Çok hızlı gelişen bir aksiyon anında oyuncu topun nereye düştüğünü, ayağının çizgiye basıp basmadığını tam olarak görmeyebilir. Ancak hiçbir oyuncu, 100 km/h’den hızlı gelen bir topun eline değip değmediğini anlamama ya da vücudunun bir bölümünün fileye değip değmediğini fark etmeme lüksüne sahip değildir.
Öneriler
- Şahin Gözü teknolojisinin liglerimizde de kullanılması, hem maçların daha hızlı oynanmasını sağlayacak, hem de canlı kamera görüntüsünden gelen görüntülerin tartışmalı kararlara yol açmasını engelleyecektir.

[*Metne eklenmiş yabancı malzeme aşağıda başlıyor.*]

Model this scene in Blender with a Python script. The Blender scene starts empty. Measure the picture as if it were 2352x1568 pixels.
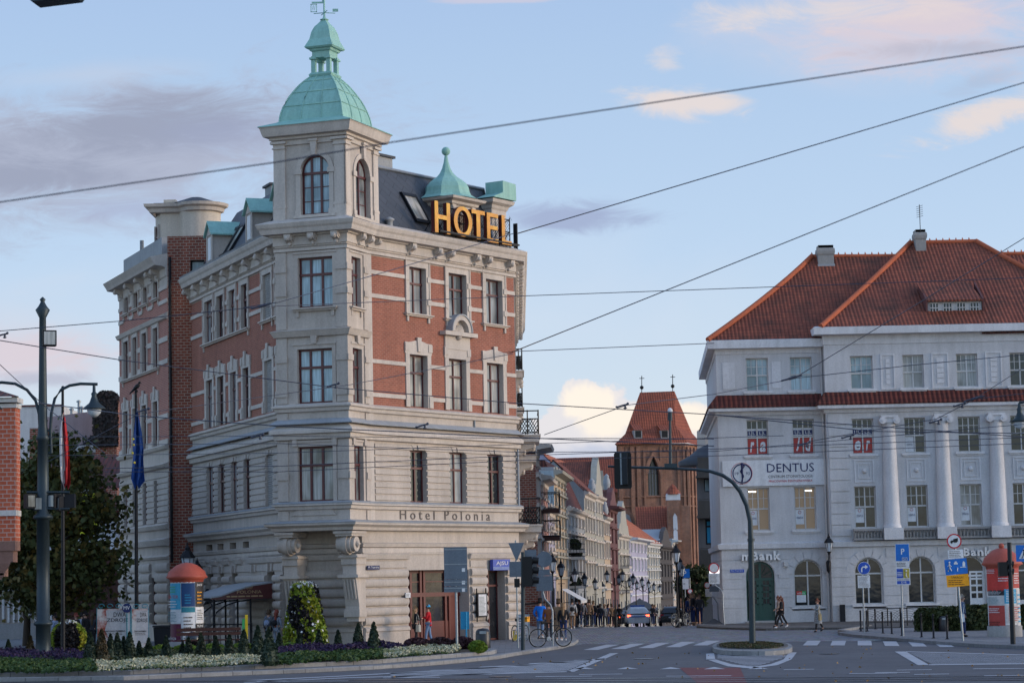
import bpy, bmesh, math, random
from math import sin, cos, pi, radians, atan2, sqrt, tan, floor, hypot
from mathutils import Vector, Matrix
S = bpy.context.scene
COL = S.collection
# ---------------- camera ----------------
FP = 5553.0                                   # focal length in pixels of a 2352 px wide picture (85 mm)
CAMZ = 2.63
RM = (Matrix.Rotation(radians(90+5.646), 3, 'X') @ Matrix.Rotation(radians(-1.2), 3, 'Z'))
cd = bpy.data.cameras.new('camera'); cam = bpy.data.objects.new('camera', cd); COL.objects.link(cam)
cd.sensor_width = 36; cd.lens = 36*FP/2352; cd.clip_start = .5; cd.clip_end = 8000
cam.location = (0, 0, CAMZ); cam.rotation_euler = RM.to_euler()
cd.dof.use_dof = True; cd.dof.focus_distance = 104; cd.dof.aperture_fstop = 4.0
S.camera = cam
S.view_settings.view_transform = 'Standard'; S.view_settings.look = 'None'
S.view_settings.gamma = 1; S.view_settings.exposure = EXPO = 1.5
# ---------------- sky ----------------
SUN_AZ, SUN_EL = 97.0, 9.0                    # compass: degrees clockwise from +Y (view direction)
wd = bpy.data.worlds.new('World'); S.world = wd; wd.use_nodes = True
N = wd.node_tree.nodes; L = wd.node_tree.links; N.clear()
def nd(t, **k):
    n = N.new(t)
    for a, b in k.items(): setattr(n, a, b)
    return n
def mth(op, a, b=None, c=None, clamp=False):
    n = nd('ShaderNodeMath', operation=op, use_clamp=clamp)
    for i, s in enumerate((a, b, c)):
        if s is None: continue
        if isinstance(s, (int, float)): n.inputs[i].default_value = s
        else: L.new(s, n.inputs[i])
    return n.outputs[0]
SKS = .15
out = nd('ShaderNodeOutputWorld'); bg = nd('ShaderNodeBackground'); bg.inputs[1].default_value = SKS
L.new(bg.outputs[0], out.inputs[0])
sky = nd('ShaderNodeTexSky', sky_type='NISHITA', sun_disc=False)
sky.sun_elevation = radians(SUN_EL+9); sky.sun_rotation = radians(SUN_AZ); sky.air_density = 1.0; sky.dust_density = .8; sky.ozone_density = 2.3; sky.altitude = 100
tc = nd('ShaderNodeTexCoord'); sp = nd('ShaderNodeSeparateXYZ'); L.new(tc.outputs['Generated'], sp.inputs[0])
X, Y, Z = sp.outputs
def srgb(r, g, b, k=1.0):
    f = lambda c: (c/255/12.92 if c/255 <= .04045 else ((c/255+.055)/1.055)**2.4)
    return (f(r)*k, f(g)*k, f(b)*k, 1)
Yc = mth('MAXIMUM', Y, .05)
Pu = mth('DIVIDE', X, Yc); Pv = mth('DIVIDE', Z, Yc)
def noise(sx, sy, det, off, rough=.55, dist=.3):
    cb = nd('ShaderNodeCombineXYZ'); L.new(mth('MULTIPLY', Pu, sx), cb.inputs[0]); L.new(mth('MULTIPLY', Pv, sy), cb.inputs[1]); cb.inputs[2].default_value = off
    n = nd('ShaderNodeTexNoise'); n.inputs['Scale'].default_value = 1; n.inputs['Detail'].default_value = det
    n.inputs['Roughness'].default_value = rough; n.inputs['Distortion'].default_value = dist; L.new(cb.outputs[0], n.inputs['Vector'])
    return n.outputs[0]
NA = noise(24, 70, 10, 3.1, .70, .9); NB = noise(75, 85, 10, 7.7, .62, .5); NC = noise(9, 20, 6, 1.3)
def ray(px, py): return RM @ Vector(((px-1176)/FP, (784-py)/FP, -1))
def blob(px, py, rx, ry, n, amp, lo, hi, tilt=0):
    r = ray(px, py); u0, v0 = r.x/r.y, r.z/r.y
    du = mth('SUBTRACT', Pu, u0); dv = mth('SUBTRACT', Pv, v0)
    if tilt: dv = mth('SUBTRACT', dv, mth('MULTIPLY', du, tilt))
    a = mth('POWER', mth('DIVIDE', du, rx/FP), 2); b = mth('POWER', mth('DIVIDE', dv, ry/FP), 2)
    d = mth('SQRT', mth('ADD', a, b))
    v = mth('ADD', mth('SUBTRACT', 1, d), mth('MULTIPLY', mth('SUBTRACT', n, .5), amp))
    m = nd('ShaderNodeMapRange', interpolation_type='SMOOTHSTEP'); L.new(v, m.inputs[0]); m.inputs[1].default_value = lo; m.inputs[2].default_value = hi
    return m.outputs[0]
def mixc(fac, a, b, amt=1.0):
    m = nd('ShaderNodeMix', data_type='RGBA')
    f = mth('MULTIPLY', fac, amt) if amt != 1 else fac
    L.new(f, m.inputs[0])
    for i, s in ((6, a), (7, b)):
        if isinstance(s, tuple): m.inputs[i].default_value = s
        else: L.new(s, m.inputs[i])
    return m.outputs[2]
K = 1/SKS/2**EXPO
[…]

- Takımların GDS itiraz hakları yeniden belirlenmelidir. VNL’de uygulanan mola kısıtlaması gibi bir uygulama, kısa süren 5.sette yalnızca 1 itiraz hakkı verilmesi gibi farklı uygulamalar, antrenörlerin yukarıda yazılı suistimallerini mutlaka azaltacaktır.
- 2018 yılında yayımlanarak yürürlüğe giren GDS Uygulama Esaslarının 4. Bölümünün (b) bendi değiştirilerek antrenörlerin ilk Uygun Olmayan GDS Talebinde yaptırım yoluna gidilebilir. Böylece zaman zaman gördüğümüz Uygun Olmayan GDS Talebi ile oyunu soğutma amacı güdenler, bir kez daha düşünmek durumunda kalır.
- Oyuncuların suistimallerini önlemek ve -zorla da olsa- fair-play ruhunu ortaya çıkarmak adına fileye değdiği ya da top elinden dışarı gittiği halde bunu baştan deklare etmeyen oyunculara, bu durumun GDS sonucunda ortaya çıkması halinde yaptırım uygulanabilir. Böylece hem oyun gereksiz uzamaz, hem de oyuncular bir anlık “hak etmeden sayı kazanma” hırsına yenilmek suretiyle izleyenlerin gözünde kendilerini küçültme durumunu bir kez daha düşünmek zorunda kalır.